Safety and environmental responsibility have rightly become sacred chants on board offshore drilling rigs and in the offices from which they are run. It would seem something of a step backwards to replace an efficient, safe, and recyclable material with one that appears to be none of those things.

Biodegradable drilling fluids

The British journal, New Scientist, reports that scientists at Edinburgh's Heriot Watt University are turning to VOODOO to find a biodegradable oil for use in drilling muds. The unscientific sounding acronym stands for Vegetable Oil for Offshore Drilling Operations and is a very scientific attempt to use rapeseed oil as a replacement for the mineral oils currently being used and dumped with drill cuttings on the ocean floor.

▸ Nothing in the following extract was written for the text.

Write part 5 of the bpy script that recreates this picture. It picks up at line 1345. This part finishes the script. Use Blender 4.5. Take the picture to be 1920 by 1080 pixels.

The three-year old project, with the help of Enterprise Oil, has established that the vegetable oil, similar to that used for cooking, remains an effective lubricant at temperatures of up to 120 deg C and pressures of 300 atmospheres.

Rapeseed oil's main attraction, of course, is that drill cuttings contaminated with it do not threaten marine life. Real-world trials in the North Sea are expected to take place sometime later in the year.

It is estimated 250 tons of rapeseed will be consumed per well drilled at a cost of about 450 pounds sterling per ton. About a ton of the stuff is produced per hectare of rapeseed and with about 50 wells to be drilled in the next year, the breakthrough could be something of a boon to UK farmers. The higher cost of rapeseed oil - mineral oil is about 300 pounds sterling per ton - is unlikely to dampen ecologists' enthusiasm for the product nor serve as a sufficient argument against it.